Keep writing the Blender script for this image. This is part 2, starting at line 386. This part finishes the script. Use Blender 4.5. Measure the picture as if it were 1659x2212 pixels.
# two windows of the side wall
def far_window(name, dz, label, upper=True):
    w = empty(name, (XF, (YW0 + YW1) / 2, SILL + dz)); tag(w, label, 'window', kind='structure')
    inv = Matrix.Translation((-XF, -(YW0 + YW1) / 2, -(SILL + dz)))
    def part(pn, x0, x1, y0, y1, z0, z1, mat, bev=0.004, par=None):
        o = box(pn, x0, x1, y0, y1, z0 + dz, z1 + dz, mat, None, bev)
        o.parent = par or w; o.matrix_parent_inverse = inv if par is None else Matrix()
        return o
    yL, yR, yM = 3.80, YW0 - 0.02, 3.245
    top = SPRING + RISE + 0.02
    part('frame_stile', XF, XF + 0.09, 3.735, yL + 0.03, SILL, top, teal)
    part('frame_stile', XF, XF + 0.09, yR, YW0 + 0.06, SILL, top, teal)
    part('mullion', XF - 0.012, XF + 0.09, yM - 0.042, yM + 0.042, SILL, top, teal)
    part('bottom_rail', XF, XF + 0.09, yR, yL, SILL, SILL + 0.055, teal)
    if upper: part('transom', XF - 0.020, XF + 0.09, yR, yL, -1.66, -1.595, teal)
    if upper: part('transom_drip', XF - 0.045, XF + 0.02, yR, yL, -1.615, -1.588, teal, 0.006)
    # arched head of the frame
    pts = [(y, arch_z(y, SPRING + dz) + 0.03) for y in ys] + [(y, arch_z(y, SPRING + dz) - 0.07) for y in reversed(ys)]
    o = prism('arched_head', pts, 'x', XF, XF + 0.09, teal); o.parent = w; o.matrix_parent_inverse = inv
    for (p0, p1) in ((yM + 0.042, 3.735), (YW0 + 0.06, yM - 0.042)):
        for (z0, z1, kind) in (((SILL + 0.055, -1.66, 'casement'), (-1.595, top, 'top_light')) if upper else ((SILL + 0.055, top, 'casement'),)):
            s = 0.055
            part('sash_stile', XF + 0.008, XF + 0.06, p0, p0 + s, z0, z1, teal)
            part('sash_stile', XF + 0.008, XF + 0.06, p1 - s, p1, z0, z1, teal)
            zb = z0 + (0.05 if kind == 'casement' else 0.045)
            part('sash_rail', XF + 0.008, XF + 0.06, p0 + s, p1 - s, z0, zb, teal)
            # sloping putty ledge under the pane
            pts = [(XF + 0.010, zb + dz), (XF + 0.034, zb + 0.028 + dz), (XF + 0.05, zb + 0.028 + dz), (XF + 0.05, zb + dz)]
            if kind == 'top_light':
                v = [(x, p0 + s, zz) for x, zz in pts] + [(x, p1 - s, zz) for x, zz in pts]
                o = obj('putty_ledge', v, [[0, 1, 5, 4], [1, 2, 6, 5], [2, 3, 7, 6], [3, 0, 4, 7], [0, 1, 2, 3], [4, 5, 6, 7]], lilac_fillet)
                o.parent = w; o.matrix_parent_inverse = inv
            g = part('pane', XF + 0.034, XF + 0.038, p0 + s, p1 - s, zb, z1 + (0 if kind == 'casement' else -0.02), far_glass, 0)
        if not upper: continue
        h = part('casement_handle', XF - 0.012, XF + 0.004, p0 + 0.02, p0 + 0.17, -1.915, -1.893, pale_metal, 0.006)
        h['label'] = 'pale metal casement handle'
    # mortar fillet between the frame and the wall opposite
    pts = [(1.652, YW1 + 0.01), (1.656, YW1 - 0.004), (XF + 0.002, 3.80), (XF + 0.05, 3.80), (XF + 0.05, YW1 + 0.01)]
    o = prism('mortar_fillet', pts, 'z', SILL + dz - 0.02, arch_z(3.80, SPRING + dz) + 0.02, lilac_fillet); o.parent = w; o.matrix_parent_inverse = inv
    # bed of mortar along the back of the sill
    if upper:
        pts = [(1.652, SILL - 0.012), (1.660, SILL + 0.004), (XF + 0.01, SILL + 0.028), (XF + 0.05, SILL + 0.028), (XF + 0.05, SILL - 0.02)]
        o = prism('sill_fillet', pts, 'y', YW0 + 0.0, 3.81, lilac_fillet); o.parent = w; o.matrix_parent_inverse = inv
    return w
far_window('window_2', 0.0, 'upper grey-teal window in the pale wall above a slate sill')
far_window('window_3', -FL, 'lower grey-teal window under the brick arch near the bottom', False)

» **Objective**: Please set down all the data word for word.

» **Exercise answer**:
Keep writing the Blender script for this image. This is part 2, starting at line 386. This part finishes the script. Use Blender 4.5. Measure the picture as if it were 1659x2212 pixels.
# two windows of the side wall
def far_window(name, dz, label, upper=True):
    w = empty(name, (XF, (YW0 + YW1) / 2, SILL + dz)); tag(w, label, 'window', kind='structure')
    inv = Matrix.Translation((-XF, -(YW0 + YW1) / 2, -(SILL + dz)))
    def part(pn, x0, x1, y0, y1, z0, z1, mat, bev=0.004, par=None):
        o = box(pn, x0, x1, y0, y1, z0 + dz, z1 + dz, mat, None, bev)
        o.parent = par or w; o.matrix_parent_inverse = inv if par is None else Matrix()
        return o
    yL, yR, yM = 3.80, YW0 - 0.02, 3.245
    top = SPRING + RISE + 0.02
    part('frame_stile', XF, XF + 0.09, 3.735, yL + 0.03, SILL, top, teal)
    part('frame_stile', XF, XF + 0.09, yR, YW0 + 0.06, SILL, top, teal)
    part('mullion', XF - 0.012, XF + 0.09, yM - 0.042, yM + 0.042, SILL, top, teal)
    part('bottom_rail', XF, XF + 0.09, yR, yL, SILL, SILL + 0.055, teal)
    if upper: part('transom', XF - 0.020, XF + 0.09, yR, yL, -1.66, -1.595, teal)
    if upper: part('transom_drip', XF - 0.045, XF + 0.02, yR, yL, -1.615, -1.588, teal, 0.006)
    # arched head of the frame
    pts = [(y, arch_z(y, SPRING + dz) + 0.03) for y in ys] + [(y, arch_z(y, SPRING + dz) - 0.07) for y in reversed(ys)]
    o = prism('arched_head', pts, 'x', XF, XF + 0.09, teal); o.parent = w; o.matrix_parent_inverse = inv
    for (p0, p1) in ((yM + 0.042, 3.735), (YW0 + 0.06, yM - 0.042)):
        for (z0, z1, kind) in (((SILL + 0.055, -1.66, 'casement'), (-1.595, top, 'top_light')) if upper else ((SILL + 0.055, top, 'casement'),)):
            s = 0.055
            part('sash_stile', XF + 0.008, XF + 0.06, p0, p0 + s, z0, z1, teal)
            part('sash_stile', XF + 0.008, XF + 0.06, p1 - s, p1, z0, z1, teal)
            zb = z0 + (0.05 if kind == 'casement' else 0.045)
            part('sash_rail', XF + 0.008, XF + 0.06, p0 + s, p1 - s, z0, zb, teal)
            # sloping putty ledge under the pane
            pts = [(XF + 0.010, zb + dz), (XF + 0.034, zb + 0.028 + dz), (XF + 0.05, zb + 0.028 + dz), (XF + 0.05, zb + dz)]
            if kind == 'top_light':
                v = [(x, p0 + s, zz) for x, zz in pts] + [(x, p1 - s, zz) for x, zz in pts]
                o = obj('putty_ledge', v, [[0, 1, 5, 4], [1, 2, 6, 5], [2, 3, 7, 6], [3, 0, 4, 7], [0, 1, 2, 3], [4, 5, 6, 7]], lilac_fillet)
                o.parent = w; o.matrix_parent_inverse = inv
            g = part('pane', XF + 0.034, XF + 0.038, p0 + s, p1 - s, zb, z1 + (0 if kind == 'casement' else -0.02), far_glass, 0)
        if not upper: continue
        h = part('casement_handle', XF - 0.012, XF + 0.004, p0 + 0.02, p0 + 0.17, -1.915, -1.893, pale_metal, 0.006)
        h['label'] = 'pale metal casement handle'
    # mortar fillet between the frame and the wall opposite
    pts = [(1.652, YW1 + 0.01), (1.656, YW1 - 0.004), (XF + 0.002, 3.80), (XF + 0.05, 3.80), (XF + 0.05, YW1 + 0.01)]
    o = prism('mortar_fillet', pts, 'z', SILL + dz - 0.02, arch_z(3.80, SPRING + dz) + 0.02, lilac_fillet); o.parent = w; o.matrix_parent_inverse = inv
    # bed of mortar along the back of the sill
    if upper:
        pts = [(1.652, SILL - 0.012), (1.660, SILL + 0.004), (XF + 0.01, SILL + 0.028), (XF + 0.05, SILL + 0.028), (XF + 0.05, SILL - 0.02)]
        o = prism('sill_fillet', pts, 'y', YW0 + 0.0, 3.81, lilac_fillet); o.parent = w; o.matrix_parent_inverse = inv
    return w
far_window('window_2', 0.0, 'upper grey-teal window in the pale wall above a slate sill')
far_window('window_3', -FL, 'lower grey-teal window under the brick arch near the bottom', False)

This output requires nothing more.